--- Data segment ---

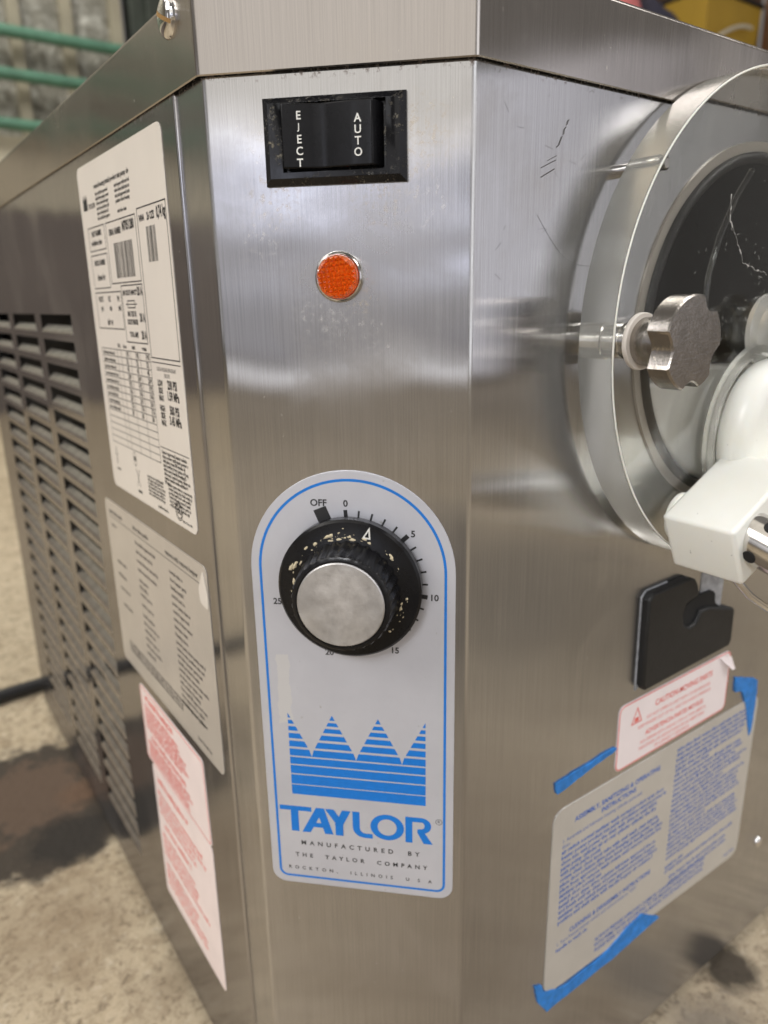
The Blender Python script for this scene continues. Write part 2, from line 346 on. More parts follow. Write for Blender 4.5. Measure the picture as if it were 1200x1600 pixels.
class MB:
    def __init__(s): s.v = []; s.f = []
    def add(s, vs, fs):
        k = len(s.v); s.v += [tuple(x) for x in vs]; s.f += [tuple(i+k for i in f) for f in fs]
    def quad(s, F, a0, b0, a1, b1, w): s.add([F.p(a0, b0, w), F.p(a1, b0, w), F.p(a1, b1, w), F.p(a0, b1, w)], [(0, 1, 2, 3)])
    def poly(s, F, pts, w): s.add([F.p(a, b, w) for a, b in pts], [tuple(range(len(pts)))])
    def prism(s, F, pts, w0, w1, bev=0.0):
        """solid from an outline; bev chamfers the outer rim"""
        n = len(pts); rings = [[F.p(a, b, w0) for a, b in pts]]
        if bev:
            rings.append([F.p(a, b, w1-bev) for a, b in pts]); rings.append([F.p(a, b, w1) for a, b in inset(pts, bev)])
        else: rings.append([F.p(a, b, w1) for a, b in pts])
        s.rings(rings, True, True)
    def rings(s, rings, cap0=False, cap1=False, closed=True):
        n = len(rings[0]); k = len(s.v)
        for r in rings: s.v += [tuple(x) for x in r]
        for i in range(len(rings)-1):
            for j in range(n if closed else n-1):
                a = k+i*n+j; b = k+i*n+(j+1) % n
                s.f.append((a, b, b+n, a+n))
        if cap0: s.f.append(tuple(k+j for j in range(n))[::-1])
        if cap1: s.f.append(tuple(k+(len(rings)-1)*n+j for j in range(n)))
    def lathe(s, F, a, b, prof, seg=64, cap0=True, cap1=True, rmod=None):
        """prof: list of (r, w)"""
        rr = []
        for r, wv in prof:
            rr.append([F.p(a+(r*(rmod(t) if rmod else 1))*math.cos(t), b+(r*(rmod(t) if rmod else 1))*math.sin(t), wv) for t in [2*math.pi*i/seg for i in range(seg)]])
        s.rings(rr, cap0, cap1)
    def ring(s, F, a, b, r0, r1, w0, w1, seg=64):
        cs = [(math.cos(2*math.pi*i/seg), math.sin(2*math.pi*i/seg)) for i in range(seg)]
        s.rings([[F.p(a+r*x, b+r*y, wv) for x, y in cs] for r, wv in ((r0, w0), (r1, w0), (r1, w1), (r0, w1), (r0, w0))])
    def torus(s, F, a, b, R, r, wc, seg=96, k=10):
        rr = []
        for q in range(k+1):
            t = 2*math.pi*q/k
            rr.append([F.p(a+(R+r*math.cos(t))*math.cos(x), b+(R+r*math.cos(t))*math.sin(x), wc+r*math.sin(t)) for x in [2*math.pi*i/seg for i in range(seg)]])
        s.rings(rr)
    def tube(s, pts, r, k=10, cap=True):
        pts = [Vector(p) for p in pts]; rr = []; up = Vector((0.13, 0.27, .95))
        for i, p in enumerate(pts):
            d = (pts[min(i+1, len(pts)-1)]-pts[max(i-1, 0)]).normalized()
            x = d.cross(up).normalized(); y = x.cross(d)
            rr.append([p+(x*math.cos(2*math.pi*q/k)+y*math.sin(2*math.pi*q/k))*r for q in range(k)])
        s.rings(rr, cap, cap)
    def box(s, lo, hi):
        x0, y0, z0 = lo; x1, y1, z1 = hi
        s.add([(x0, y0, z0), (x1, y0, z0), (x1, y1, z0), (x0, y1, z0), (x0, y0, z1), (x1, y0, z1), (x1, y1, z1), (x0, y1, z1)],
              [(0, 3, 2, 1), (4, 5, 6, 7), (0, 1, 5, 4), (1, 2, 6, 5), (2, 3, 7, 6), (3, 0, 4, 7)])
    def build(s, name, m, parent=None, smooth=None, bevel=None, recalc=True):
        me = bpy.data.meshes.new(name); me.from_pydata(s.v, [], s.f); me.materials.append(m)
        if recalc:
            bm = bmesh.new(); bm.from_mesh(me); bmesh.ops.recalc_face_normals(bm, faces=bm.faces); bm.to_mesh(me); bm.free()
        uvl = me.uv_layers.new(name='UVMap')
        for p in me.polygons:
            n = p.normal; u = Vector((-n.y, n.x, 0))
            u = Vector((1, 0, 0)) if u.length < 1e-3 else u.normalized()
            v = n.cross(u)
            for li in p.loop_indices:
                co = me.vertices[me.loops[li].vertex_index].co
                uvl.data[li].uv = (co.dot(u), co.dot(v))
        o = bpy.data.objects.new(name, me); COL.objects.link(o)
        if smooth and name in ('front_panel', 'top_cover', 'side_panel'):
            wn = o.modifiers.new('face_weighted_normals', 'WEIGHTED_NORMAL'); wn.weight = 100; wn.keep_sharp = True
        if bevel:
            bv = o.modifiers.new('bevel', 'BEVEL'); bv.width = bevel; bv.segments = 3; bv.limit_method = 'ANGLE'; bv.angle_limit = math.radians(30)
            smooth = smooth or 40
        if smooth:
            for p in me.polygons: p.use_smooth = True
            me.set_sharp_from_angle(angle=math.radians(smooth))
        if parent is not None: attach(o, parent)
        return o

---

» **Directions**
Skip the images and write out the rest of the listing exactly.

» **Response to this task**
The Blender Python script for this scene continues. Write part 2, from line 346 on. More parts follow. Write for Blender 4.5. Measure the picture as if it were 1200x1600 pixels.
class MB:
    def __init__(s): s.v = []; s.f = []
    def add(s, vs, fs):
        k = len(s.v); s.v += [tuple(x) for x in vs]; s.f += [tuple(i+k for i in f) for f in fs]
    def quad(s, F, a0, b0, a1, b1, w): s.add([F.p(a0, b0, w), F.p(a1, b0, w), F.p(a1, b1, w), F.p(a0, b1, w)], [(0, 1, 2, 3)])
    def poly(s, F, pts, w): s.add([F.p(a, b, w) for a, b in pts], [tuple(range(len(pts)))])
    def prism(s, F, pts, w0, w1, bev=0.0):
        """solid from an outline; bev chamfers the outer rim"""
        n = len(pts); rings = [[F.p(a, b, w0) for a, b in pts]]
        if bev:
            rings.append([F.p(a, b, w1-bev) for a, b in pts]); rings.append([F.p(a, b, w1) for a, b in inset(pts, bev)])
        else: rings.append([F.p(a, b, w1) for a, b in pts])
        s.rings(rings, True, True)
    def rings(s, rings, cap0=False, cap1=False, closed=True):
        n = len(rings[0]); k = len(s.v)
        for r in rings: s.v += [tuple(x) for x in r]
        for i in range(len(rings)-1):
            for j in range(n if closed else n-1):
                a = k+i*n+j; b = k+i*n+(j+1) % n
                s.f.append((a, b, b+n, a+n))
        if cap0: s.f.append(tuple(k+j for j in range(n))[::-1])
        if cap1: s.f.append(tuple(k+(len(rings)-1)*n+j for j in range(n)))
    def lathe(s, F, a, b, prof, seg=64, cap0=True, cap1=True, rmod=None):
        """prof: list of (r, w)"""
        rr = []
        for r, wv in prof:
            rr.append([F.p(a+(r*(rmod(t) if rmod else 1))*math.cos(t), b+(r*(rmod(t) if rmod else 1))*math.sin(t), wv) for t in [2*math.pi*i/seg for i in range(seg)]])
        s.rings(rr, cap0, cap1)
    def ring(s, F, a, b, r0, r1, w0, w1, seg=64):
        cs = [(math.cos(2*math.pi*i/seg), math.sin(2*math.pi*i/seg)) for i in range(seg)]
        s.rings([[F.p(a+r*x, b+r*y, wv) for x, y in cs] for r, wv in ((r0, w0), (r1, w0), (r1, w1), (r0, w1), (r0, w0))])
    def torus(s, F, a, b, R, r, wc, seg=96, k=10):
        rr = []
        for q in range(k+1):
            t = 2*math.pi*q/k
            rr.append([F.p(a+(R+r*math.cos(t))*math.cos(x), b+(R+r*math.cos(t))*math.sin(x), wc+r*math.sin(t)) for x in [2*math.pi*i/seg for i in range(seg)]])
        s.rings(rr)
    def tube(s, pts, r, k=10, cap=True):
        pts = [Vector(p) for p in pts]; rr = []; up = Vector((0.13, 0.27, .95))
        for i, p in enumerate(pts):
            d = (pts[min(i+1, len(pts)-1)]-pts[max(i-1, 0)]).normalized()
            x = d.cross(up).normalized(); y = x.cross(d)
            rr.append([p+(x*math.cos(2*math.pi*q/k)+y*math.sin(2*math.pi*q/k))*r for q in range(k)])
        s.rings(rr, cap, cap)
    def box(s, lo, hi):
        x0, y0, z0 = lo; x1, y1, z1 = hi
        s.add([(x0, y0, z0), (x1, y0, z0), (x1, y1, z0), (x0, y1, z0), (x0, y0, z1), (x1, y0, z1), (x1, y1, z1), (x0, y1, z1)],
              [(0, 3, 2, 1), (4, 5, 6, 7), (0, 1, 5, 4), (1, 2, 6, 5), (2, 3, 7, 6), (3, 0, 4, 7)])
    def build(s, name, m, parent=None, smooth=None, bevel=None, recalc=True):
        me = bpy.data.meshes.new(name); me.from_pydata(s.v, [], s.f); me.materials.append(m)
        if recalc:
            bm = bmesh.new(); bm.from_mesh(me); bmesh.ops.recalc_face_normals(bm, faces=bm.faces); bm.to_mesh(me); bm.free()
        uvl = me.uv_layers.new(name='UVMap')
        for p in me.polygons:
            n = p.normal; u = Vector((-n.y, n.x, 0))
            u = Vector((1, 0, 0)) if u.length < 1e-3 else u.normalized()
            v = n.cross(u)
            for li in p.loop_indices:
                co = me.vertices[me.loops[li].vertex_index].co
                uvl.data[li].uv = (co.dot(u), co.dot(v))
        o = bpy.data.objects.new(name, me); COL.objects.link(o)
        if smooth and name in ('front_panel', 'top_cover', 'side_panel'):
            wn = o.modifiers.new('face_weighted_normals', 'WEIGHTED_NORMAL'); wn.weight = 100; wn.keep_sharp = True
        if bevel:
            bv = o.modifiers.new('bevel', 'BEVEL'); bv.width = bevel; bv.segments = 3; bv.limit_method = 'ANGLE'; bv.angle_limit = math.radians(30)
            smooth = smooth or 40
        if smooth:
            for p in me.polygons: p.use_smooth = True
            me.set_sharp_from_angle(angle=math.radians(smooth))
        if parent is not None: attach(o, parent)
        return o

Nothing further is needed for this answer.